We end with an agreement. He has a 12-person research team in Pompuhar, just south of LAFTI’s area, and he will direct some of the scientists to come look at the area in early February and take soil samples to see what can best be done. I can’t ask for anything more than that. If it happens, it is a start. I thank him profusely, say that if there is anything I can do in support from the U.S. to have him please contact me. And thanks again.
I have no idea whether this will actually happen. I have been working on this intermittently for five years to no good effect, so I don’t want to get my hopes up too high.

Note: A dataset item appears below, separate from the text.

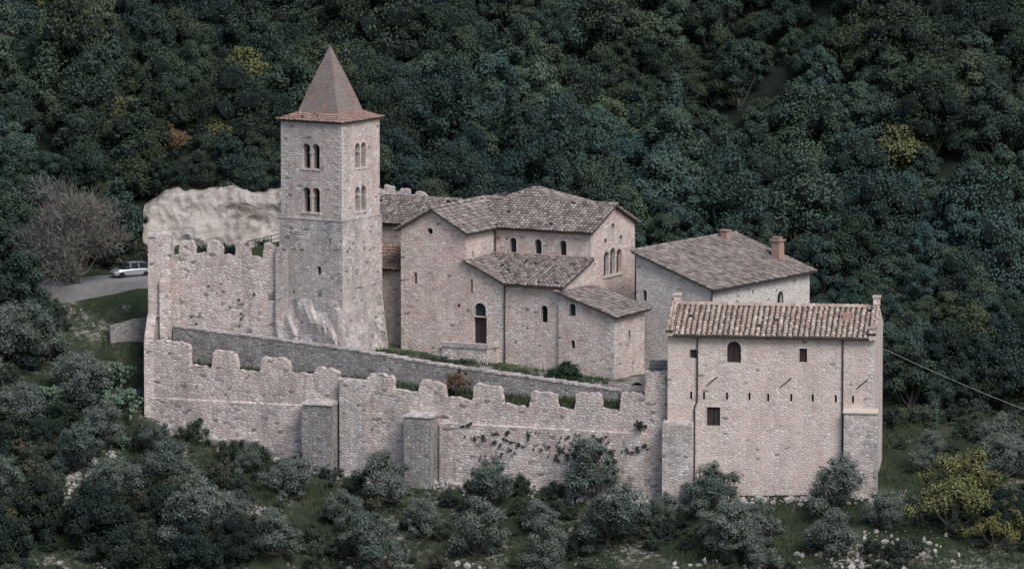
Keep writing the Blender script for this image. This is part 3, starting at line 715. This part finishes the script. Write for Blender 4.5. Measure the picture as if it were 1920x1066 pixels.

But maybe the stars have realigned after the solar eclipse. We shall just have to find out.
Then more backing-and-forthing at the Secretariat. We get in during lunch hour, so there is no pass, but Veerasami shows the newspaper clipping of Krishnammal receiving the Ambedkar Award from the Chief Minister, and that is more than sufficient. Third-Floor Minister is in Delhi, but we take over his air-conditioned office and Krishnammal lies down for one of her 10-minute Gandhi naps. They actually should provide a bedroom for her at the Secretariat, as she is here so often, and she actually has camped for a day or two as necessary with Third-Floor Minister. Veerasami and I chase after Eighth-Floor Minister; he is nowhere to be found. But good news! We can see the personal assistant to Stalin, the soon-to-be Chief Minister! Now it is through the giant rabbit warren. Rooms with millions and millions of papers and files. It probably looks the same as it did during the British Administration. I take a photograph of an ancient Gestetner copy machine, still in use. But we are finally led into the office, everyone bows and is delighted to see Krishnammal (there was plenty of excitement on the elevator for just Veerasami, which is quite striking, dressed as he is in his rural wear, surrounded by western-dressed bureaucrats).
The exemption for the stamp tax duty on the land purchase is now with Third-Floor Minister, we are told. This is good news – he is a friend. AND, we have a meeting with Stalin before a wedding we are now to attend (meaning 6:30 a.m.). I think Krishnammal is going to ask him for an immediate 50,000 bags of cement.
And back to Chengelput. All plans are changed. For the next three days, I am going to weddings! I am to be the wedding beggar. I complain to Krishnammal that she is feeding me too well – no one will give to a fat beggar. But we are now a traveling road show. Saint Run-Around and the Fat Beggar.
We end the day with my writing six fundraising appeals for bags of cement. All in a day’s vacation.